In his best plays (American Buffalo, Glengarry Glen Ross and the darker Edmond, Oleanna and film adaptation of Terence Rattigan's The Winslow Boy), David Mamet is a superb ironist, manipulating the literary device to both comic and tragic effect. Perhaps this explains his short essay, "Drama That Brings Home the Bacon," in yesterday's New York Times, which concludes:

... we right-thinking folk go on about the need for culture, but on Sunday afternoons we turn on the ballgame in preference to the biography of Shostakovich.

But what about High Art? I, personally, don’t think it is the lookout of drama. I believe that the business of America is business, and the aim of drama is to put tushies in the seats; and that the best way to do that is to write a ripping yarn, with a bunch of sex, some nifty plot twists and a lot of snappy dialogue.

If you are looking for such, I suggest Speed-the-Plow [which opens at Broadway's Ethel Barrymore Theater on Broadway on 3 October].

It's just possible that he is bringing this irony to the pages of the New York Times now as he did to the pages of the Village Voice earlier this year; and I hope the New York Times also recognises the irony of insisting that their editorial and advertising walls in the arts section are as thick as those elsewhere in the paper. I doubt it, though; his citation of Adam Smith seems straightforward enough. Not to mention that the thesis of the article – that the specific business of the content of American drama is business – is a pretty rickety stand to hang a trenchcoat on, especially after Shaw, Brecht and Wesker, who also had a thing or two to say about the public economic life of private individuals. (Oedipus' and Lear's day jobs also came into some conflict with their private consciences, I believe, with intriguing moral consequences.)
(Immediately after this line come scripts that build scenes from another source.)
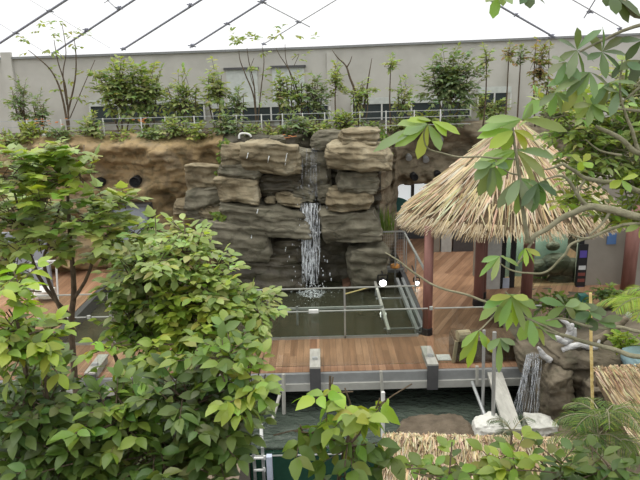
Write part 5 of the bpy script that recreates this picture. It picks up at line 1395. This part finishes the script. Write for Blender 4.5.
# left railing at the far deck
t = thing('metal_railing', (at(40, 285, 14).x, 14, 0), 'white tubular railing on the left deck, seen through the lobed leaf tree', 'railing')
P = {k: at(*v, 14) for k, v in dict(a=(30, 262), b=(56, 261), c=(30, 291), d=(56, 291), e=(38, 270)).items()}
for k in 'cd': P[k].z = 0
mb = MB(); mb.beam(P['a'], P['b'], .04, .04); mb.build('top_rail', M['white_metal'], t)
for k1, k2 in (('a', 'c'), ('b', 'd')): mb = MB(); mb.beam(P[k1], P[k2], .035, .035, V((1, 0, 0))); mb.build('post', M['white_metal'], t)
mb = MB(); mb.beam(P['b'], P['e'], .02, .02); mb.build('brace', M['white_metal'], t)
A, B = at(5, 262, 15.5), at(44, 232, 15.5); mb = MB(); mb.box((A.x, 15.5, -.01), (B.x, 15.6, B.z)); one('panel', mb, M['grey_door'], 'blue grey standing panel on the left deck behind the white railing', 'panel')
boulder(36, 287, 54, 299, 14.7, M['sack'], 'pale crumpled bag on the left deck by the white railing', 0, .6, 61, .2, group=None, strat=False, amp=.8, name='bag', cat='bag')

# ================================================================== LIGHT
w = bpy.data.worlds.new('World'); scene.world = w; w.use_nodes = True
nt = w.node_tree; bg = nt.nodes['Background']
tc = N(nt, 'ShaderNodeTexCoord'); sp = N(nt, 'ShaderNodeSeparateXYZ'); nt.links.new(tc.outputs['Generated'], sp.inputs[0])
r = ramp(nt, [(0, (.05, .05, .045)), (.48, (.12, .12, .11)), (.5, (1.02, 1.03, 1.04)), (.6, (1.1, 1.1, 1.1)), (1, (1.6, 1.6, 1.58))])
ma = N(nt, 'ShaderNodeMath', operation='MULTIPLY_ADD'); ma.inputs[1].default_value = .5; ma.inputs[2].default_value = .5
nt.links.new(sp.outputs['Z'], ma.inputs[0]); nt.links.new(ma.outputs[0], r.inputs['Fac']); nt.links.new(r.outputs[0], bg.inputs['Color'])
bg.inputs['Strength'].default_value = 1.0
sd = bpy.data.lights.new('sun', 'SUN'); sd.energy = 1.6; sd.angle = math.radians(50); sd.color = (1, .95, .85)
so = bpy.data.objects.new('sun', sd); COL.objects.link(so); so.rotation_euler = V((.25, -.1, -1)).to_track_quat('-Z', 'Y').to_euler()
scene.view_settings.view_transform = 'Standard'; scene.view_settings.look = 'None'; scene.view_settings.gamma = 1
scene.view_settings.use_curve_mapping = False; scene.view_settings.exposure = 0.12
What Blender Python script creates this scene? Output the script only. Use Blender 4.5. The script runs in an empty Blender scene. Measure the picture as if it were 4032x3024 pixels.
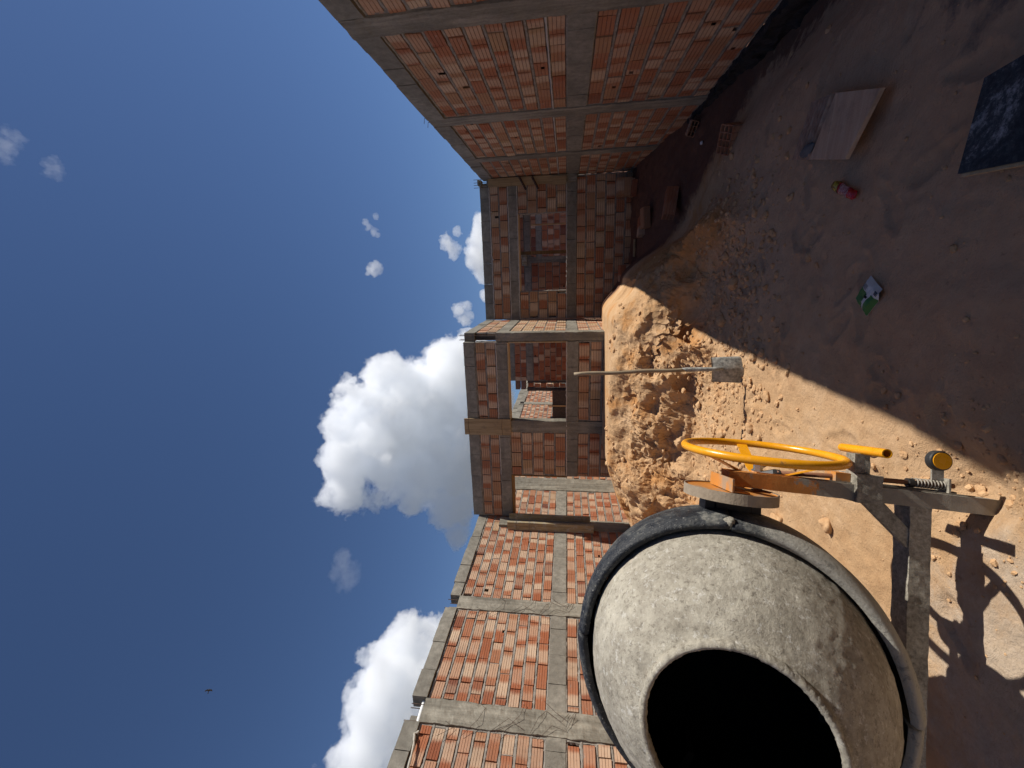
import bpy, bmesh, math, random
import numpy as np
from mathutils import Vector, Matrix

# ------------------------------------------------------------------ camera, sky, sun
S = bpy.context.scene
COL = S.collection
EYE = 1.65                                   # eye height above the yard, metres
cam_d = bpy.data.cameras.new('camera')
cam = bpy.data.objects.new('camera', cam_d)
COL.objects.link(cam)
yaw, pitch, roll = math.radians(15.0), math.radians(7.6), math.radians(0.08)
fw = Vector((-math.sin(yaw)*math.cos(pitch), math.cos(yaw)*math.cos(pitch), math.sin(pitch)))
ri = Vector((math.cos(yaw), math.sin(yaw), 0))
up = ri.cross(fw)
r2 = ri*math.cos(roll) + up*math.sin(roll)
u2 = up*math.cos(roll) - ri*math.sin(roll)
# the phone was held sideways: the picture's x axis points down, its y axis points right
M = Matrix(((-u2.x, r2.x, -fw.x, 0), (-u2.y, r2.y, -fw.y, 0), (-u2.z, r2.z, -fw.z, EYE), (0, 0, 0, 1)))
cam.matrix_world = M
cam_d.sensor_width = 36.0
cam_d.lens = 14.405
cam_d.clip_start = 0.05
cam_d.clip_end = 20000
S.camera = cam

SUN = Vector((0.80, 0.25, 1.0)).normalized()  # towards the sun
w = bpy.data.worlds.new('World')
S.world = w
w.use_nodes = True
nt = w.node_tree
bg = nt.nodes['Background']
sky = nt.nodes.new('ShaderNodeTexSky')
sky.sky_type = 'NISHITA'
sky.sun_disc = False
sky.sun_elevation = math.asin(SUN.z)
sky.sun_rotation = math.atan2(SUN.x, SUN.y)
sky.altitude = 900
sky.air_density = 1.0
sky.dust_density = 0.1
sky.ozone_density = 2.5
tint = nt.nodes.new('ShaderNodeMix'); tint.data_type = 'RGBA'; tint.blend_type = 'MULTIPLY'
tint.inputs[0].default_value = 1.0
tint.inputs[7].default_value = (0.87, 0.98, 1.18, 1)      # the phone's colour balance
nt.links.new(sky.outputs[0], tint.inputs[6]); nt.links.new(tint.outputs[2], bg.inputs[0])
bg.inputs[1].default_value = 0.0515
sd = bpy.data.lights.new('sun', 'SUN')
sd.energy = 4.6
sd.angle = math.radians(0.53)
sd.color = (1.0, 0.95, 0.88)
sun = bpy.data.objects.new('sun', sd)
COL.objects.link(sun)
sun.rotation_euler = (-SUN).to_track_quat('-Z', 'Y').to_euler()
sun.location = (6, 2, 12)
S.view_settings.view_transform = 'Standard'
S.view_settings.look = 'None'
S.view_settings.gamma = 1.0
S.view_settings.exposure = 0.36
S.render.engine = 'CYCLES'
S.cycles.use_denoising = True
S.cycles.max_bounces = 32
S.cycles.diffuse_bounces = 4
S.cycles.volume_bounces = 32
S.cycles.volume_step_rate = 0.25
S.cycles.volume_max_steps = 200
# ------------------------------------------------------------------ helpers
def tag(o, label=None, cat=None, group=None, kind=None):
    if label: o['label'] = label
    if cat: o['category'] = cat
    if group: o['group'] = group
    if kind: o['kind'] = kind
    return o

def thing(name, label, cat, loc=(0, 0, 0), rot=(0, 0, 0), group=None):
    o = bpy.data.objects.new(name, None)
    COL.objects.link(o)
    o.location = loc; o.rotation_euler = rot
    o.empty_display_size = 0.1
    bpy.context.view_layer.update()
    return tag(o, label, cat, group)

def hash3(ix, iy, iz, seed):
    h = (ix.astype(np.int64)*374761393 + iy.astype(np.int64)*668265263 + iz.astype(np.int64)*2147483647 + seed*974711) & 0xffffffff
    h = ((h ^ (h >> 13))*1274126177) & 0xffffffff
    h = ((h ^ (h >> 16))*2246822519) & 0xffffffff
    return ((h ^ (h >> 15)) & 0xffffff)/float(0xffffff)

def vnoise(p, seed=0):
    """smooth value noise, -1..1, p = (n, 3)"""
    i = np.floor(p); f = p-i; f = f*f*f*(f*(f*6-15)+10)
    i = i.astype(np.int64)
    r = 0
    for dx in (0, 1):
        wx = f[:, 0] if dx else 1-f[:, 0]
        for dy in (0, 1):
            wy = f[:, 1] if dy else 1-f[:, 1]
            for dz in (0, 1):
                wz = f[:, 2] if dz else 1-f[:, 2]
                r = r + wx*wy*wz*hash3(i[:, 0]+dx, i[:, 1]+dy, i[:, 2]+dz, seed)
    return r*2-1

def fbm(p, oct=4, seed=0, gain=0.5, ridged=False):
    p = np.asarray(p, float)
    a, s, t = 1.0, 0, 0
    for k in range(oct):
        n = vnoise(p*(2.03**k)+17.3*k, seed+k)
        if ridged: n = 1-2*np.abs(n)
        s = s+a*n; t += a; a *= gain
    return s/t

def mesh_obj(name, V, F, mat, parent=None, uv=None, bk=None, smooth=False, loc=None):
    me = bpy.data.meshes.new(name)
    me.from_pydata([tuple(v) for v in V], [], F)
    if uv is not None:
        l = me.uv_layers.new(name='uv')
        l.data.foreach_set('uv', np.asarray(uv, dtype=np.float32).ravel())
    if bk is not None:
        a = me.attributes.new('bk', 'FLOAT_COLOR', 'FACE')
        a.data.foreach_set('color', np.asarray(bk, dtype=np.float32).ravel())
    if smooth:
        me.polygons.foreach_set('use_smooth', [True]*len(me.polygons))
    me.update()
    if mat: me.materials.append(mat)
    o = bpy.data.objects.new(name, me)
    COL.objects.link(o)
    if parent is not None:
        o.parent = parent
    if loc is not None: o.location = loc
    return o

def world_of(o):
    m = o.matrix_basis.copy()
    while o.parent is not None:
        o = o.parent; m = o.matrix_basis @ m
    return m

class MB:
    def __init__(s): s.V, s.F, s.UV, s.BK = [], [], [], []
    def add(s, V, F, uv=None, bk=None):
        b = len(s.V); s.V.extend(V)
        for i, f in enumerate(F):
            s.F.append(tuple(b+k for k in f))
            if uv is not None: s.UV.extend(uv[k] for k in f)
            if bk is not None: s.BK.append(bk)
    def build(s, name, mat, parent=None, smooth=False, M=None):
        V = s.V
        if M is not None: V = [M @ Vector(v) for v in V]
        if parent is not None:
            inv = world_of(parent).inverted(); V = [inv @ Vector(v) for v in V]
        return mesh_obj(name, V, s.F, mat, parent, s.UV or None, s.BK or None, smooth)

# a wall frame: u along the wall, z up (measured from eye height), d out of the face
class Frame:
    def __init__(s, O, U, N): s.O, s.U, s.N = Vector(O), Vector(U), Vector(N)
    def __call__(s, u, z, d=0): return s.O + s.U*u + s.N*d + Vector((0, 0, z+EYE))
WORLD = Frame((0, 0, 0), (1, 0, 0), (0, 1, 0))

def rbox(mb, fr, u0, u1, z0, z1, d0, d1, step=0.05, amp=0.003, seed=0, freq=9, uvs=False):
    """box with gridded, roughened faces in frame coordinates"""
    nu = max(1, int(round((u1-u0)/step))); nz = max(1, int(round((z1-z0)/step))); nd = max(1, int(round((d1-d0)/step)))
    us = np.linspace(u0, u1, nu+1); zs = np.linspace(z0, z1, nz+1); ds = np.linspace(d0, d1, nd+1)
    idx = {}; P = []; F = []
    def vid(i, j, k):
        q = (i, j, k)
        if q not in idx: idx[q] = len(P); P.append((us[i], zs[j], ds[k]))
        return idx[q]
    for i in range(nu):
        for j in range(nz):
            F.append((vid(i, j, nd), vid(i+1, j, nd), vid(i+1, j+1, nd), vid(i, j+1, nd)))
            F.append((vid(i, j, 0), vid(i, j+1, 0), vid(i+1, j+1, 0), vid(i+1, j, 0)))
    for j in range(nz):
        for k in range(nd):
            F.append((vid(0, j, k), vid(0, j, k+1), vid(0, j+1, k+1), vid(0, j+1, k)))
            F.append((vid(nu, j, k), vid(nu, j+1, k), vid(nu, j+1, k+1), vid(nu, j, k+1)))
    for i in range(nu):
        for k in range(nd):
            F.append((vid(i, 0, k), vid(i+1, 0, k), vid(i+1, 0, k+1), vid(i, 0, k+1)))
            F.append((vid(i, nz, k), vid(i, nz, k+1), vid(i+1, nz, k+1), vid(i+1, nz, k)))
    P = np.array(P)
    if amp > 0:
        D = np.stack([fbm(P*freq+seed*7.7, 3, seed+11*q, 0.65) for q in range(3)], 1)
        P = P + D*amp*np.array([1, 1, 1.0])
    mb.add([fr(*p) for p in P], F)

def tube(mb, pts, r, n=10, closed=False, cap=True):
    pts = [Vector(p) for p in pts]
    m = len(pts); V = []; F = []
    rr = r if isinstance(r, (list, tuple)) else [r]*m
    prev = None
    for i, p in enumerate(pts):
        a = pts[(i-1) % m] if (closed or i > 0) else p
        b = pts[(i+1) % m] if (closed or i < m-1) else p
        t = (b-a).normalized()
        h = Vector((0, 0, 1)) if abs(t.z) < 0.9 else Vector((1, 0, 0))
        if prev is not None: x = (prev - t*prev.dot(t)).normalized()
        else: x = t.cross(h).normalized()
        prev = x
        y = t.cross(x)
        for k in range(n):
            c = 2*math.pi*k/n
            V.append(p + (x*math.cos(c)+y*math.sin(c))*rr[i])
    for i in range(m if closed else m-1):
        for k in range(n):
            a = i*n+k; b = i*n+(k+1) % n; j = ((i+1) % m)*n
            F.append((a, b, j+(k+1) % n, j+k))
    if cap and not closed:
        F.append(tuple(range(n))[::-1]); F.append(tuple((m-1)*n+k for k in range(n)))
    mb.add(V, F)

def lathe(mb, prof, n, M, cap0=False, cap1=False, amp=0, seed=0, freq=20):
    """prof = [(radius, height)], axis = local z of M"""
    V = []; F = []
    for (r, h) in prof:
        for k in range(n):
            c = 2*math.pi*k/n
            V.append((r*math.cos(c), r*math.sin(c), h))
    P = np.array(V)
    if amp > 0:
        rad = P.copy(); rad[:, 2] *= 0.3; L = np.linalg.norm(rad, axis=1)[:, None]+1e-9
        P = P + rad/L*(fbm(P*freq, 4, seed, 0.6)[:, None])*amp
    for i in range(len(prof)-1):
        for k in range(n):
            F.append((i*n+k, i*n+(k+1) % n, (i+1)*n+(k+1) % n, (i+1)*n+k))
    if cap0: F.append(tuple(range(n))[::-1])
    if cap1: F.append(tuple((len(prof)-1)*n+k for k in range(n)))
    mb.add([M @ Vector(p) for p in P], F)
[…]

As the characters of Speed-the-Plow suggest, in any event, it's not true that individuals and corporations "can grow rich only through fulfilling a need"; they also, as parts of the Culture Industry, create fictitious needs, manufacturing wants as (in Noam Chomsky's memorable phrase) they manufacture consent: they manipulate wants, playing upon the lowest common denominators of ignorance and blindness. They close eyes, rather than open them. Because, honestly, we don't "need" The Sopranos, or Seinfeld, or Nascar or Sarah Jessica Parker. Nor do we need biographies of Shostakovich. The danger to history is in manipulating us into believing that we do; that the sand into which we've stuck our heads is delightfully warm; and who needs the chilly air anyway? (Though without it, it's true, we eventually suffocate.)

A provocative thought experiment is to wonder what Mamet's admitted mentor Harold Pinter may think about his apparent rightward turn; Pinter has moved to the far left of the political spectrum in his own public pronouncements; and Beckett's champions may wonder about Mamet's diktat that High Art is not "the lookout of drama." On the other hand, Mamet's sole public comment on the occasion of Beckett's 100th birthday was "He was a great kisser" – a comment which was also reported in the Times – though some more generous commentators have chalked this up to a sense of inferiority and anxiety faced with Beckett's achievement, instead of idiocy.

But leave it be, leave it be. At least Mamet practices what he preaches; he is, according to the Times bio line, the creator and executive producer of the CBS television series The Unit. Superb ironist, Mamet must be aware that "unit" is a common euphemism for the primary masculine sexual characteristic; and more power to Mamet for finally reaching the point in his career where he can grow rich through the aggressive marketing of and constant attention to his own Unit. Maybe that's where he was heading all along.